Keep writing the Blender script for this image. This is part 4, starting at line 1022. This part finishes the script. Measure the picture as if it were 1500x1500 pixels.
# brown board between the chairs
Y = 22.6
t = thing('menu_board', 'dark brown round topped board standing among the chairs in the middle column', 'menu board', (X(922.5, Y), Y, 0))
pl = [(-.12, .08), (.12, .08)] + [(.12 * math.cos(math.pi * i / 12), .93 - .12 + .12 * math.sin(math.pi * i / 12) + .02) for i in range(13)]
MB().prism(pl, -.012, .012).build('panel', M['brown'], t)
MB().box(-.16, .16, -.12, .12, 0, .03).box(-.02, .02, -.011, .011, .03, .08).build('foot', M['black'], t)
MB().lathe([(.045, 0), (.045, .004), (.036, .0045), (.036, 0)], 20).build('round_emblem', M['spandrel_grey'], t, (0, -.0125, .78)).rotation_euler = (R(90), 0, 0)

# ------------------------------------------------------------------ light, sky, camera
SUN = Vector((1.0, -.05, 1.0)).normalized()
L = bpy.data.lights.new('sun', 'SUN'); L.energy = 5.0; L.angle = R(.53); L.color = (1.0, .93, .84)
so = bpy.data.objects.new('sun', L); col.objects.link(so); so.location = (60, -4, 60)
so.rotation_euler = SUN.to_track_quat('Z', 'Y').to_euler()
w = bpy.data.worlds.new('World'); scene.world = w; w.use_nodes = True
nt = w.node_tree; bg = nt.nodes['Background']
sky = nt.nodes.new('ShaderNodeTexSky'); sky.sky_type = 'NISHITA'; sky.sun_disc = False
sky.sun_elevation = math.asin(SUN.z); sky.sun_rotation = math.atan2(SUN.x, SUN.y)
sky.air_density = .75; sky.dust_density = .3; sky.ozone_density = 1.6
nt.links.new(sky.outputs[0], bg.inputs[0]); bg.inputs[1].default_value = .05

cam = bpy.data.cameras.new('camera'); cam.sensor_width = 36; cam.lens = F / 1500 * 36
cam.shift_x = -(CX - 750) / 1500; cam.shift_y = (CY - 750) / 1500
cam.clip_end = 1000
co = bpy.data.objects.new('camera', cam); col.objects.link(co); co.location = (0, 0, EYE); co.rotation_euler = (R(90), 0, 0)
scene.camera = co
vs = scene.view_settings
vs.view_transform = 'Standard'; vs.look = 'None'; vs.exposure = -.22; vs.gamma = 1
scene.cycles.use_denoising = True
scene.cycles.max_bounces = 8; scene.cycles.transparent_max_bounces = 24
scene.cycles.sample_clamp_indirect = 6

WHAT THE EXERCISE ASKS
Your task is to repeat every line exactly.

ANSWER
Keep writing the Blender script for this image. This is part 4, starting at line 1022. This part finishes the script. Measure the picture as if it were 1500x1500 pixels.
# brown board between the chairs
Y = 22.6
t = thing('menu_board', 'dark brown round topped board standing among the chairs in the middle column', 'menu board', (X(922.5, Y), Y, 0))
pl = [(-.12, .08), (.12, .08)] + [(.12 * math.cos(math.pi * i / 12), .93 - .12 + .12 * math.sin(math.pi * i / 12) + .02) for i in range(13)]
MB().prism(pl, -.012, .012).build('panel', M['brown'], t)
MB().box(-.16, .16, -.12, .12, 0, .03).box(-.02, .02, -.011, .011, .03, .08).build('foot', M['black'], t)
MB().lathe([(.045, 0), (.045, .004), (.036, .0045), (.036, 0)], 20).build('round_emblem', M['spandrel_grey'], t, (0, -.0125, .78)).rotation_euler = (R(90), 0, 0)

# ------------------------------------------------------------------ light, sky, camera
SUN = Vector((1.0, -.05, 1.0)).normalized()
L = bpy.data.lights.new('sun', 'SUN'); L.energy = 5.0; L.angle = R(.53); L.color = (1.0, .93, .84)
so = bpy.data.objects.new('sun', L); col.objects.link(so); so.location = (60, -4, 60)
so.rotation_euler = SUN.to_track_quat('Z', 'Y').to_euler()
w = bpy.data.worlds.new('World'); scene.world = w; w.use_nodes = True
nt = w.node_tree; bg = nt.nodes['Background']
sky = nt.nodes.new('ShaderNodeTexSky'); sky.sky_type = 'NISHITA'; sky.sun_disc = False
sky.sun_elevation = math.asin(SUN.z); sky.sun_rotation = math.atan2(SUN.x, SUN.y)
sky.air_density = .75; sky.dust_density = .3; sky.ozone_density = 1.6
nt.links.new(sky.outputs[0], bg.inputs[0]); bg.inputs[1].default_value = .05

cam = bpy.data.cameras.new('camera'); cam.sensor_width = 36; cam.lens = F / 1500 * 36
cam.shift_x = -(CX - 750) / 1500; cam.shift_y = (CY - 750) / 1500
cam.clip_end = 1000
co = bpy.data.objects.new('camera', cam); col.objects.link(co); co.location = (0, 0, EYE); co.rotation_euler = (R(90), 0, 0)
scene.camera = co
vs = scene.view_settings
vs.view_transform = 'Standard'; vs.look = 'None'; vs.exposure = -.22; vs.gamma = 1
scene.cycles.use_denoising = True
scene.cycles.max_bounces = 8; scene.cycles.transparent_max_bounces = 24
scene.cycles.sample_clamp_indirect = 6